The Map of Love contains many of the above ingredients. It follows the journeys of Lady Anna Winterbourne, who recently lost her husband to one of those mysterious wasting ailments that afflicted British officers who Saw Too Much, and Sharif Pasha al-Barudi, a charismatic Egyptian nationalist whose liberation politics cannot overcome his personal attraction. Intertwined with their tale of high Victoriana is that of their descendant Isabel Parkman, a smart New Yorker, who falls for Omar-al-Ghamrawi, an Egyptian several decades her senior, who, in a multiplication of complexities, turns out to be a long-lost distant relative who has had clandestine relations with Isabel's mother Jasmine.
The intricacies of the parallel plots 100 years apart, zigzagging between Britain, the United States and the Middle East, are charted by two very different first-hand accounts; the letters home of Lady Anna Winterbourne and the writings of Amal, Omar's sister and Isabel's beloved sister-in-law.

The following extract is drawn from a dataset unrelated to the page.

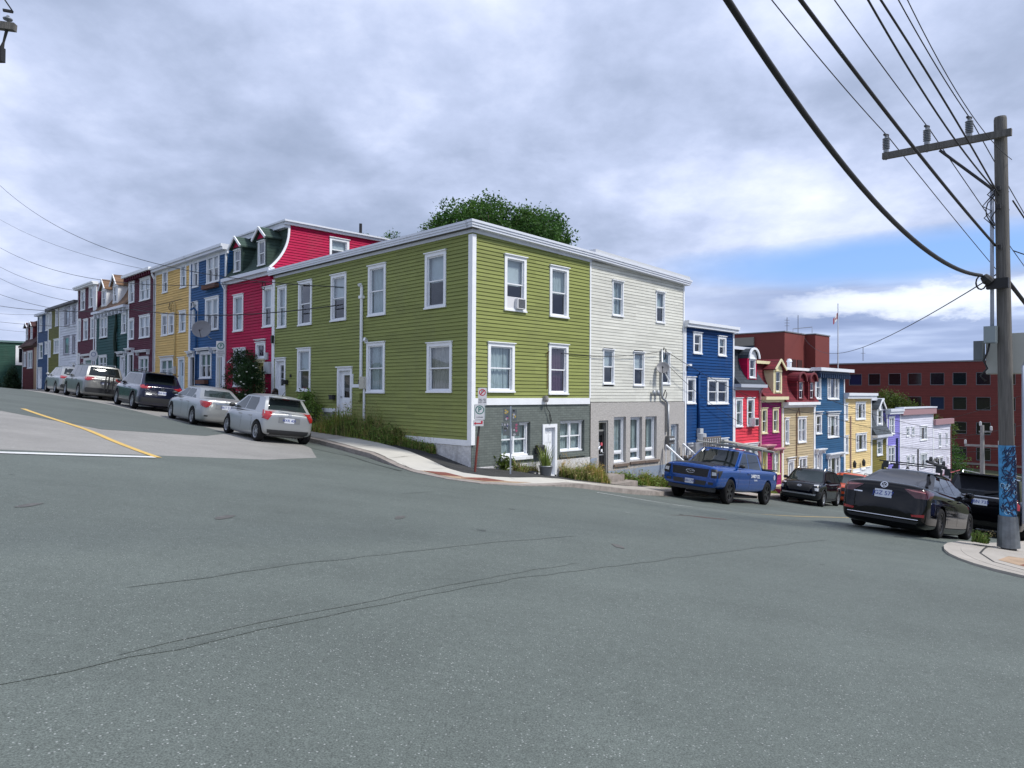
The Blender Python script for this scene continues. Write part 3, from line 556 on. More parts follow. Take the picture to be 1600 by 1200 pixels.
HD={
'greenL':dict(side='L',a=12.50,W=12.49,zt=[6.68, 6.68],g=(0.30,-0.70),wins=[('dh', 10.27, 11.31, 4.23, 6.02, 'b'), ('dh', 7.06, 8.12, 4.22, 6.02, 'c'), ('dh', 4.59, 5.65, 4.21, 5.98, 'b'), ('dh', 2.12, 3.18, 4.2, 5.99, 'n'), ('dh', 0.37, 1.14, 4.21, 5.99, 'c'), ('dh', 10.4, 11.62, 1.59, 3.18, 'c'), ('dh', 7.0, 8.1, 1.56, 3.34, 'c'), ('dh', 2.09, 3.13, 1.6, 3.34, 'h'), ('door', 5.09, 6.08, 0.52, 2.52), ('door', 0.23, 1.11, 0.96, 3.0)]),
'greenR':dict(side='R',a=0.05,W=5.51,zt=[6.7, 6.55],g=(-0.71,-1.59),wins=[('dh', 1.3, 2.27, 4.15, 5.92, 'b'), ('dh', 3.39, 4.34, 4.12, 5.85, 'h'), ('dh', 0.62, 1.76, 1.61, 3.16, 'c'), ('dh', 3.36, 4.34, 1.55, 3.26, 'r'), ('cross2', 1.26, 2.5, -0.39, 0.67, 'c'), ('door', 3.08, 3.78, -1.1, 0.61), ('cross3', 4.0, 5.23, -0.38, 0.67, 'c')]),
'white':dict(side='R',a=5.56,W=6.11,zt=[6.4, 6.25],g=(-1.59,-2.39),wins=[('dh', 1.24, 1.92, 4.42, 5.76, 'n'), ('dh', 4.06, 4.69, 4.38, 5.65, 'h'), ('dh', 0.71, 1.37, 1.92, 3.22, 'n'), ('dh', 2.57, 3.28, 1.88, 3.21, 'n'), ('dh', 4.44, 5.08, 1.97, 3.27, 'n'), ('shop', 0.43, 1.03, -1.27, 0.7), ('pic', 1.37, 2.08, -0.94, 0.73), ('pic', 2.38, 3.11, -0.91, 0.71), ('pic', 3.36, 4.1, -0.92, 0.71), ('door', 5.11, 5.72, -1.36, 0.45)]),
'deepblue':dict(side='R',a=11.72,W=4.18,zt=[4.6, 4.54],g=(-2.40,-2.90),wins=[('dh1', 0.65, 1.35, 3.28, 4.23, 'n'), ('dh', 2.73, 3.44, 3.27, 4.19, 'n'), ('dh', 0.14, 0.85, 1.18, 2.34, 'n'), ('dd', 1.82, 3.64, 1.15, 2.31, 'n'), ('dd', 1.8, 3.64, -0.85, -0.33, 'n'), ('door', 0.25, 0.75, -1.58, -0.44)]),
'coral':dict(side='R',a=15.90,W=2.59,zt=[2.04, 2.01, 3.68],g=(-2.90,-3.20),wins=[('dh', 0.15, 0.81, 0.09, 1.46, 'n'), ('dh', 1.23, 1.98, 0.09, 1.47, 'n'), ('dd', 0.98, 2.32, -1.92, -0.74, 'n'), ('door', 0.18, 0.73, -2.32, -0.92)]),
'magenta':dict(side='R',a=18.48,W=2.45,zt=[1.43, 1.42, 3.21],g=(-3.20,-3.50),wins=[('dh', 0.15, 0.74, -0.31, 0.97, 'n'), ('dh', 1.34, 1.98, -0.29, 0.96, 'n'), ('door', 0.16, 0.74, -2.47, -0.99), ('dd', 1.3, 2.12, -2.38, -1.15, 'n')]),
'beige':dict(side='R',a=20.93,W=3.97,zt=[1.2, 1.14, 2.98],g=(-3.50,-4.00),wins=[('dh', 0.3, 0.75, -0.94, 0.45, 'n'), ('dd', 1.83, 2.88, -0.94, 0.46, 'n'), ('door', 0.64, 1.36, -3.11, -1.73), ('dd', 1.95, 2.96, -2.83, -1.65, 'n')]),
'slate':dict(side='R',a=24.90,W=4.34,zt=[3.01, 2.99],g=(-4.00,-4.57),wins=[('dh', 0.15, 0.87, 1.34, 2.72, 'n'), ('tri', 1.77, 3.46, 1.32, 2.73, 'n'), ('dh', 0.17, 0.96, -0.57, 0.56, 'n'), ('tri', 1.81, 3.46, -0.84, 0.54, 'n'), ('door', 0.26, 1.05, -3.08, -1.46), ('tri', 1.86, 3.61, -3.1, -1.85, 'n')]),
'cream':dict(side='R',a=29.25,W=4.51,zt=[1.64, 1.65],g=(-4.57,-5.15),wins=[('dh', 0.08, 0.5, 0.1, 1.14, 'n'), ('tri', 1.75, 3.43, 0.08, 1.2, 'n'), ('dh', 0.1, 0.57, -1.87, -0.76, 'n'), ('tri', 1.79, 3.6, -1.84, -0.7, 'n'), ('door', 0.3, 0.91, -3.7, -2.79), ('dd', 1.43, 2.6, -3.7, -3.04, 'n'), ('door', 2.71, 3.38, -3.91, -2.96), ('dh', 3.54, 4.17, -3.7, -2.86, 'n')]),
'olive':dict(side='R',a=33.76,W=2.90,zt=[-1.02, -0.95, 1.29],g=(-5.15,-5.51),wins=[('dh', 0.99, 2.03, -2.31, -1.25, 'n')]),
'lavender':dict(side='R',a=36.66,W=2.77,zt=[0.65, 0.62],g=(-5.51,-5.85),wins=[('dd', 0.38, 1.55, -1.03, 0.21, 'n'), ('dd', 0.25, 1.63, -2.96, -1.76, 'n')]),
'pale':dict(side='R',a=39.42,W=7.87,zt=[0.52, 0.57],g=(-5.85,-6.82),wins=[('dh', 1.31, 2.05, -1.31, -0.58, 'n'), ('dh', 2.52, 3.23, -1.33, -0.61, 'n'), ('tri', 4.48, 6.29, -1.75, -0.63, 'n'), ('dh', 1.37, 2.12, -3.37, -2.61, 'n'), ('dh', 2.56, 3.25, -3.4, -2.63, 'n'), ('tri', 4.53, 6.29, -3.76, -2.63, 'n')]),
'pale2':dict(side='R',a=47.29,W=4.98,zt=[-0.32, -0.37],g=(-6.82,-7.40),wins=[('dh', 1.47, 2.19, -2.46, -1.31, 'n'), ('dh', 3.47, 4.03, -2.4, -1.35, 'n'), ('dd', 1.05, 2.73, -4.32, -3.16, 'n'), ('dh', 3.77, 4.29, -4.01, -3.29, 'n')]),
'red':dict(side='L',a=17.28,W=4.78,zt=[6.81, 6.8, 8.55],g=(0.61,0.30),wins=[('dh', 0.86, 1.89, 4.3, 6.02, 'n'), ('dh', 3.8, 4.68, 4.32, 6.09, 'n'), ('awn', 0.94, 2.17, 1.79, 3.58, 'n'), ('one', 3.18, 4.08, 3.0, 3.75, 'r'), ('door', 3.21, 4.05, 1.34, 2.97)]),
'blue':dict(side='L',a=21.62,W=4.34,zt=[8.42, 8.46],g=(0.84,0.61),wins=[('dh', 0.34, 1.1, 6.81, 8.33, 'n'), ('dd', 2.09, 3.6, 6.82, 8.31, 'n'), ('dh', 0.29, 1.05, 4.68, 6.12, 'n'), ('dd', 1.98, 3.57, 4.52, 6.17, 'n'), ('cross', 1.37, 2.8, 2.2, 3.55, 'n'), ('door', 3.36, 4.16, 1.64, 3.49), ('door', 0.08, 0.83, 1.63, 3.45)]),
'yellow':dict(side='L',a=26.69,W=5.07,zt=[8.41, 8.46],g=(1.05,0.84),wins=[('dh', 1.12, 1.93, 6.94, 8.23, 'n'), ('dh', 3.75, 4.56, 6.95, 8.26, 'n'), ('dh', 1.05, 1.97, 4.59, 5.84, 'n'), ('dh', 2.1, 2.94, 4.62, 5.78, 'n'), ('dh', 3.65, 4.56, 4.64, 5.81, 'n'), ('cross', 0.95, 2.86, 2.22, 3.4, 'c'), ('door', 3.59, 4.47, 1.66, 3.37)]),
'maroon':dict(side='L',a=31.28,W=4.59,zt=[8.52, 8.44],g=(1.24,1.05),wins=[('dh', 0.07, 1.06, 6.87, 8.2, 'n'), ('dd', 2.02, 3.79, 6.82, 8.17, 'n'), ('dh', 0.07, 1.06, 4.66, 5.96, 'n'), ('dd', 2.02, 3.79, 4.64, 6.0, 'n'), ('dd', 2.02, 3.65, 2.36, 3.6, 'n'), ('door', 0.12, 1.06, 1.85, 3.89)]),
'teal':dict(side='L',a=37.98,W=6.70,zt=[6.78, 6.86, 8.96],g=(1.41,1.24),wins=[('dd', 0.89, 2.54, 5.05, 6.5, 'n'), ('dh', 5.41, 6.34, 5.09, 6.44, 'n'), ('dd', 0.76, 2.48, 2.87, 3.94, 'n'), ('door', 5.23, 6.22, 1.81, 3.79)]),
'maroon2':dict(side='L',a=42.54,W=4.56,zt=[8.84, 9.0],g=(1.46,1.41),wins=[('dh', 0.75, 1.88, 7.23, 8.71, 'n'), ('dh', 2.82, 3.8, 7.27, 8.76, 'n'), ('dh', 0.17, 0.91, 5.08, 6.71, 'n'), ('dh', 1.56, 2.67, 5.09, 6.61, 'n'), ('dh', 3.28, 4.34, 5.1, 6.61, 'n'), ('one', 1.72, 3.74, 2.93, 3.86, 'c'), ('door', 0.17, 0.75, 2.42, 4.25)]),
'whitefar':dict(side='L',a=47.56,W=5.03,zt=[8.05, 8.1],g=(1.49,1.46),wins=[('one', 1.41, 2.86, 6.41, 7.82, 'n'), ('one', 3.66, 4.47, 6.42, 7.78, 'n'), ('one', 1.23, 2.86, 4.25, 5.69, 'n'), ('one', 3.66, 4.47, 4.3, 5.67, 'n'), ('door', 3.74, 4.6, 2.06, 3.6)]),
'olivefar':dict(side='L',a=51.08,W=3.51,zt=[7.98, 8.2],g=(1.50,1.49),wins=[('dh', 0.31, 1.04, 6.5, 7.84, 'n'), ('dh', 2.24, 3.11, 6.55, 7.92, 'n'), ('dh', 0.08, 0.83, 4.2, 5.59, 'n'), ('dd', 1.85, 3.42, 4.43, 5.61, 'n')]),
'navyfar':dict(side='L',a=54.81,W=3.73,zt=[7.89, 7.96],g=(1.52,1.50),wins=[('dh', 0.68, 1.58, 6.43, 7.72, 'n'), ('dh', 2.88, 3.65, 6.41, 7.82, 'n'), ('dh', 0.57, 1.93, 4.18, 5.51, 'n'), ('dh', 2.67, 3.46, 4.49, 5.54, 'n'), ('door', 0.41, 1.71, 1.79, 3.49)]),
'brownfar':dict(side='L',a=60.44,W=5.63,zt=[5.53, 5.47, 7.57],g=(1.53,1.52),wins=[('dh', 0.52, 1.54, 3.65, 4.98, 'n'), ('dd', 1.99, 3.9, 3.46, 5.02, 'n')]),
}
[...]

As if that weren't quite complicated enough, there is also the narrator's voice. And that, of course, changes everything. For instead of Mills & Boon, we get the assured confidences and believable revelations of an accomplished writer, with a talent for blending the personal and political and getting under the skin of each one of her characters. Assisted, of course, by the fact that Ahdaf Soueif is herself both English and Egyptian; has divided her life between the two countries; and is not only bilingual but ably versed in the culture and politics of both places. Her Egypt has the authenticity of both familiarity and respect, and is a million miles away from the land of crinolined ladies clambering up the flanks of the Sphinx and independence-minded pashas, and from glossy desert fashion shoots and dastardly Muslim fundamentalists.
Yet this is also a book that attempts far too much. At 529 pages it is not necessarily longer than Soueif's earlier novels (Aisha, Sandpiper and In the Eye of the Sun), but in scope and scale The Map of Love covers so much ground that readers lose their way in the desert sands. The real interest lies not in Anna's formally constructed letters home nor even in Amal's more vivaciously passionate accounts of family and political intrigue. These merely parallel classical Arabic, the language of literature which Soueif says she cannot compose, and that of Arab conversation which she does not write, preferring her adoptive English. It lies in what Ahdaf Soueif has to say herself - and, of course, in how she says it. What she has to relate of her homeland's colonial and post- colonial history is at its strongest when she interleaves the baldness of news cuttings with the lavishness of lyrical verses and her own vivid memories of the Suez years. But there's not enough of it, contrasted with a double plot that makes an already hefty tome still heavier, rather than carrying the history along. When Thomas Mann described Buddenbrooks as social history disguised as a family saga, perhaps he set the wrong precedent. It would have been better if Soueif had started with love of country and kept the human love affairs subordinate: here the map of the deserts, rivers and cities of Egypt win out over that of the human heart.